STORED DATA -
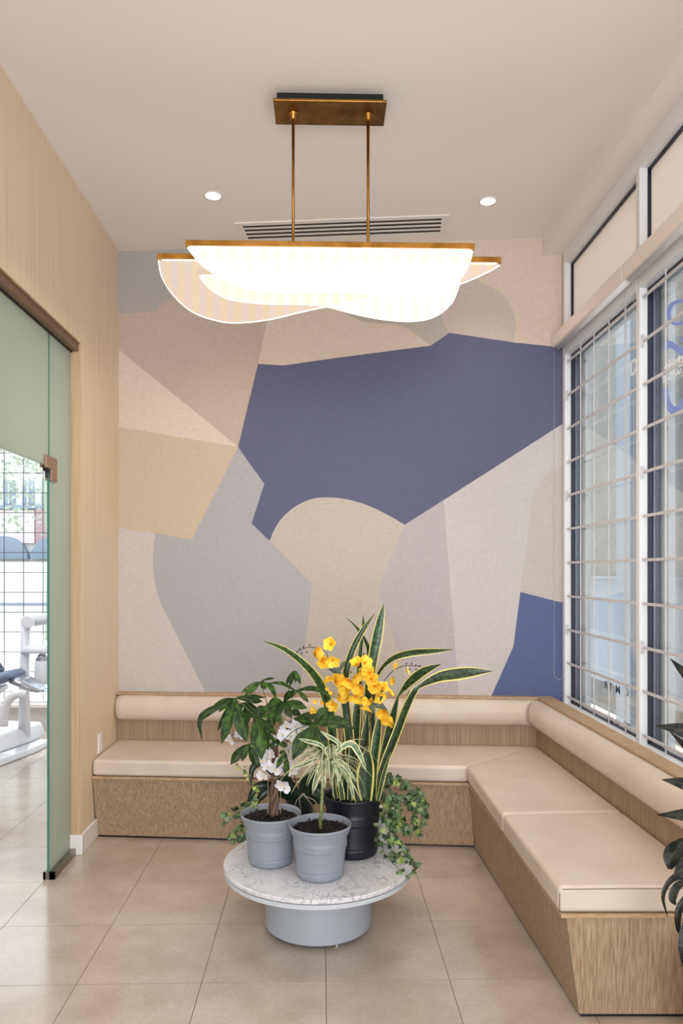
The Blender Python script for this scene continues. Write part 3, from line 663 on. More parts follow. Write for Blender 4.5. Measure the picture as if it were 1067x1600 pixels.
cushion([(RF(3.21) - .002, 3.197 + e), (RP(3.21) - .002, 3.215 + e), (cb[0] + .001, cb[1]), (ci[0] + e, cf(ci[0]) - .002)], 'beige leather corner cushion with the diagonal joint towards the mural')
cushion([(RF(2.45), 2.452), (RP(2.45) - .002, YN(1.33) + .002), (RP(3.21) - .002, 3.215 - e), (RF(3.21) - .002, 3.197 - e)], 'nearest beige leather seat cushion with squared stitched end', seams=(
    [(RF(2.45) + .012, 2.4505, SZ1 - .006), (1.0, 2.446, SZ1 - .004), (1.31, 2.440, SZ1 - .004)], [(RF(2.45) + .0045, 2.4555, SZ0 + .01), (RF(2.45) + .0045, 2.4555, SZ1 - .02)]))
# switch plate
sp_ = thing('switch_plate', 'white rectangular outlet plate low on the oak wall above the bench', 'outlet', (XL, 4.32, .51))
part('plate', MB().box((XL, 4.285, .455), (XL + .006, 4.355, .57)), 'whitetrim', sp_, bevel=.002)
part('socket', MB().box((XL + .006, 4.303, .478), (XL + .008, 4.337, .547)), 'paint', sp_)
# ================================================================== CEILING FITTINGS
va = -.108
vt = thing('linear_vent', 'long white slotted air vent in the ceiling behind the pendant', 'vent', (.118, 4.39, CZ)); vt.rotation_euler = (0, 0, va)
Lv, Dv = 1.235, .265
def lbox(name, boxes, m, parent, **kw):
    mb = MB()
    for a, b_ in boxes: mb.box(a, b_)
    return part(name, mb, m, parent, world=False, **kw)
lbox('frame', [((-Lv / 2, -Dv / 2, -.006), (Lv / 2, -Dv / 2 + .035, 0)), ((-Lv / 2, Dv / 2 - .035, -.006), (Lv / 2, Dv / 2, 0)), ((-Lv / 2, -Dv / 2 + .035, -.006), (-Lv / 2 + .04, Dv / 2 - .035, 0)), ((Lv / 2 - .04, -Dv / 2 + .035, -.006), (Lv / 2, Dv / 2 - .035, 0))], 'whitetrim', vt)
lbox('dark_recess', [((-Lv / 2 + .041, -Dv / 2 + .036, -.0035), (Lv / 2 - .041, Dv / 2 - .036, -.0008))], 'black', vt)
for k in range(4):
    y = -Dv / 2 + .060 + k * .0485
    lbox('slat', [((-Lv / 2 + .039, y, -.0055), (Lv / 2 - .039, y + .021, -.0042))], 'whitetrim', vt)
def downlight(x, y, label):
    d = thing('recessed_downlight', label, 'downlight', (x, y, CZ), 'recessed ceiling downlights')
    part('trim_ring', MB().lathe([(.040, -.0005), (.052, -.0005), (.052, -.003), (.043, -.005), (.040, -.004)], (x, y, CZ), 32, cap=False), 'whitetrim', d, smooth=True, fixn=True)
    part('lens', MB().lathe([(.0405, -.0035), (.0405, -.001)], (x, y, CZ), 32), 'lampglow', d)
    light('downlight_beam', 'SPOT', (x, y, CZ - .02), (0, 0, 0), 16, (1, .88, .76), spot_size=math.radians(100), spot_blend=.8, shadow_soft_size=.04)
downlight(-.587, 4.0 + .015, 'left small round recessed downlight in the ceiling beside the vent')
downlight(.903, 4.058 - .023, 'right small round recessed downlight in the ceiling near the window bulkhead')
downlight(-.587, 1.9, 'recessed downlight nearer the entrance, left row'); downlight(.903, 1.9, 'recessed downlight nearer the entrance, right row')
# ================================================================== PENDANT
PX = .033 ; PZ = 3.195; PY = Yz(PX, PZ)
pd = thing('pendant_light', 'brass pendant light with three wavy glowing acrylic sheets hanging from the ceiling', 'pendant', (PX, PY, CZ))
part('ceiling_box', MB().box((PX - .225, PY - .05, CZ - .045), (PX + .225, PY + .06, CZ)), 'black', pd)
part('canopy_plate', MB().box((PX - .238, PY - .085, CZ - .055), (PX + .238, PY + .085, CZ - .045)), 'brass', pd, bevel=.002)
for x in (-.125, .197):
    rd = part('rod', MB().tube([(x, PY, 2.86), (x, PY, CZ - .055)], .0065, 12), 'brass', pd, smooth=True)
    part('swivel', MB().lathe([(.021, 0), (.021, -.006), (.012, -.012), (.012, -.026), (.007, -.03)], (x, PY, CZ - .055), 20), 'brass', rd, smooth=True)
def sheet(zc, bar, outline, matn, py_bar):
    """bar = (px0, px1, py0, py1); outline = px points of the lower edge left to right"""
    a = at(bar[0], bar[2], zc); b_ = at(bar[1], bar[3], zc); zt = at(516, py_bar[0], zc).z; zb = at(516, py_bar[1], zc).z
    y = Yz(PX, zc); x0, x1 = a.x, b_.x
    part('light_bar', MB().box((x0, y - .012, zb), (x1, y + .012, zt)), 'brass', pd, bevel=.0015)
    part('led_strip', MB().box((x0 + .02, y - .007, zb - .0015), (x1 - .02, y + .007, zb)), 'acr_edge', pd)
    pts = [at(p[0], p[1], zc) for p in outline]; pts = spl([(p.x, p.z, 0) for p in pts], 60)
    poly = [(x0 + .01 + .0, zb)] + [(p.x, p.y) for p in pts] + [(x1 - .01, zb)]
    bm = bmesh.new(); v1 = [bm.verts.new((q[0], y - .003, q[1])) for q in poly]; f_ = bm.faces.new(v1); bmesh.ops.triangulate(bm, faces=[f_], ngon_method='EAR_CLIP')
    me = bpy.data.meshes.new('acrylic_sheet'); bm.to_mesh(me); bm.free(); me.materials.append(M[matn])
    sh = link('acrylic_sheet', me, pd)
    # thick glowing rim
    rim = MB(); Q = [(q[0], q[1]) for q in poly[1:-1]]
    rings = []
    for i, q in enumerate(Q):
        t = Vector(Q[min(i + 1, len(Q) - 1)]) - Vector(Q[max(i - 1, 0)]); t.normalize(); nrm = Vector((t.y, -t.x)) * .0012
        rings.append([(q[0] + nrm.x, y - .0035, q[1] + nrm.y), (q[0] - nrm.x, y - .0035, q[1] - nrm.y), (q[0] - nrm.x, y + .0035, q[1] - nrm.y), (q[0] + nrm.x, y + .0035, q[1] + nrm.y)])
    part('glowing_edge', rim.loft(rings), 'acr_edge', sh)
    ar = light('pendant_glow', 'AREA', ((x0 + x1) / 2, y, zb - .01), (0, 0, 0), 9, (1, .88, .74), shape='RECTANGLE', size=x1 - x0 - .1, size_y=.02)
sheet(3.06, (291, 742, 383, 383), [(294, 390), (310, 410), (332, 428), (365, 446), (410, 456), (470, 458), (540, 456), (610, 462), (670, 462), (708, 448), (727, 425), (736, 405), (739, 390)], 'acr_lit', (379, 388))
sheet(3.20, (248, 784, 404, 404), [(249, 410), (254, 435), (271, 463), (299, 488), (332, 501), (366, 506), (417, 501), (467, 489), (512, 479), (570, 468), (640, 459), (700, 448), (735, 436), (765, 422), (782, 412)], 'acr_dim', (400, 409))
sheet(3.366, (310, 722, 428, 428), [(312, 432), (322, 447), (343, 463), (366, 471), (417, 476), (473, 476), (512, 480), (557, 491), (602, 499), (647, 501), (681, 493), (705, 474), (716, 452), (720, 434)], 'acr_lit', (424, 432))
# ================================================================== COFFEE TABLE
TX, TY = -.016, 3.165
tb = thing('coffee_table', 'low round marble-topped table with a pale grey drum base in front of the bench', 'table', (TX, TY, 0))
part('marble_top', MB().lathe([(.385, .2605), (.3975, .2605), (.400, .263), (.400, .275), (.397, .278), (.0, .278)][::1], (TX, TY, 0), 96, cap=True), 'marble', tb, smooth=False)
part('top_tray', MB().lathe([(.0, .236), (.388, .236), (.397, .240), (.398, .258), (.0, .258)], (TX, TY, 0), 96, cap=False), 'tray', tb)
part('tray_shadow_gap', MB().lathe([(.39, .2575), (.394, .2577), (.394, .261)], (TX, TY, 0), 96, cap=False), 'black', tb)
part('drum_base', MB().lathe([(.215, .012), (.226, .02), (.2265, .225), (.222, .236), (.0, .236)], (TX, TY, 0), 72, cap=True), 'drum', tb, smooth=False)
part('plinth', MB().lathe([(.19, 0.003), (.2, .006), (.2, .013)], (TX, TY, 0), 48), 'black', tb)
for a in (.3, 1.9, 3.5, 5.1):
    part('foot', MB().lathe([(.012, 0), (.012, .012)], (TX + .19 * math.cos(a - PI / 2 + .1), TY + .19 * math.sin(a - PI / 2 + .1), 0), 10), 'screw', tb)
# smooth shading helper with angle
for o in tb.children:
    me = o.data; me.polygons.foreach_set('use_smooth', [True] * len(me.polygons)); es = o.modifiers.new('es', 'EDGE_SPLIT'); es.split_angle = math.radians(35)
TZ = .278
# ================================================================== POTS
def pot(parent, x, y, z, rt, rb, h, m, ridges=True):
    k = rt / .126; s_ = h / .208
    def rr(t): return rb + (rt - .010 - rb) * t ** 1.25
    prof = [(0, 0), (rb - .014, 0), (rb - .005, .004), (rb - .001, .014 * s_), (rb + .001, .030 * s_), (rb + .001, .034 * s_), (rb - .0025, .0355 * s_), (rb - .0025, .037 * s_), (rb + .0015, .0385 * s_), (rb + .0015, .041 * s_)]
    for q in range(1, 6): prof.append((rr(q / 11), (.04 + .014 * q) * s_))
    if ridges:
        for zc_ in (.124, .133, .142): prof += [(rr(.55), (zc_ - .0045) * s_), (rr(.575) + .0024, (zc_ - .002) * s_), (rr(.59) + .0024, (zc_ + .002) * s_), (rr(.6), (zc_ + .0045) * s_)]
    prof += [(rr(.74), .160 * s_), (rt - .006, .182 * s_), (rt - .003, .193 * s_), (rt - .003, .195 * s_), (rt, .1965 * s_), (rt + .0008, h - .003), (rt - .001, h), (rt - .004, h), (rt - .007, .196 * s_), (rt - .02, .16 * s_), (0, .158 * s_)]
    p = part('pot', MB().lathe(prof, (x, y, z), 64, cap=False), m, parent, smooth=True)
    # soil
    rs = rt - .012; zs = z + .182 * s_; mb = MB(); rings = []
    for i in range(9):
        r = rs * (1 - i / 9) ; rings.append([(x + r * math.cos(2 * PI * q / 36), y + r * math.sin(2 * PI * q / 36), zs + (0 if i == 0 else R.uniform(-.004, .006)) + .006 * i / 9) for q in range(36)])
    mb.loft(rings, 0, True)
    part('soil', mb, 'soil', p)
    gb = MB()
    for q in range(420):
        a = R.random() * 2 * PI; r = rs * R.random() ** .5; c = Vector((x + r * math.cos(a), y + r * math.sin(a), zs + R.uniform(.002, .010))); s2 = R.uniform(.0018, .0055)
        u = Vector((R.uniform(-1, 1), R.uniform(-1, 1), R.uniform(-1, 1))).normalized() * s2; v = u.orthogonal().normalized() * s2 * .7; w = u.cross(v).normalized() * s2 * .6
        gb.add([c + u, c - u, c + v, c - v, c + w, c - w], [(0, 2, 4), (2, 1, 4), (1, 3, 4), (3, 0, 4), (2, 0, 5), (1, 2, 5), (3, 1, 5), (0, 3, 5)], 0 if R.random() < .8 else 1)
    tag(part('soil_crumbs', gb, ['soil', 'soil_bit'], p, fixn=False), kind='stuff')
    return zs
def wob(a, b_, t): return a + (b_ - a) * t
def leaf_mb(P, widths, nrm, fold=.12, cross=5, n=14, twist=0):
    """leaf strip along control points P with widths sampled at the controls"""
    pts = spl(P, n); ws = [w.x for w in spl([(w, 0, 0) for w in widths], n)]
    mb = MB(); vs = []; uvs = []
    for i, p in enumerate(pts):
        t = (pts[min(i + 1, n)] - pts[max(i - 1, 0)]).normalized(); u = i / n
        nn = Vector(nrm) if not callable(nrm) else nrm(u)
        if twist: nn = Matrix.Rotation(twist * u, 3, t) @ nn
        s_ = t.cross(nn); s_ = s_.normalized() if s_.length > 1e-5 else t.orthogonal().normalized(); up = s_.cross(t).normalized()
        w = max(ws[i], .0004)
        for k in range(cross):
            q = k / (cross - 1) - .5; vs.append(p + s_ * q * w + up * (abs(q) * 2) ** 1.3 * fold * w); uvs.append((q + .5, u))
    fs = [(i * cross + k, i * cross + k + 1, (i + 1) * cross + k + 1, (i + 1) * cross + k) for i in range(n) for k in range(cross - 1)]
    return mb.add(vs, fs, 0, uvs)
CAMV = Vector((0, -1, .25)).normalized()
def pxleaf(parent, pts, widths, zc, m, name='leaf', dz=None, tilt=0, fold=.12, cross=5, n=14, twist=0):
    """pts root -> tip in px, widths px, zc depth (or list)"""
    Z = zc if isinstance(zc, (list, tuple)) else [zc] * len(pts)
    P = [at(p[0], p[1], z) for p, z in zip(pts, Z)]; ws = [w * z / F for w, z in zip(widths, Z)]
    nn = (CAMV + Vector((tilt, 0, 0))).normalized()
    return part(name, leaf_mb(P, ws, nn, fold, cross, n, twist), m, parent, smooth=True, fixn=False)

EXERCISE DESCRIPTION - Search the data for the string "from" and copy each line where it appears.

ANSWER BELOW -
The Blender Python script for this scene continues. Write part 3, from line 663 on. More parts follow. Write for Blender 4.5. Measure the picture as if it were 1067x1600 pixels.
pd = thing('pendant_light', 'brass pendant light with three wavy glowing acrylic sheets hanging from the ceiling', 'pendant', (PX, PY, CZ))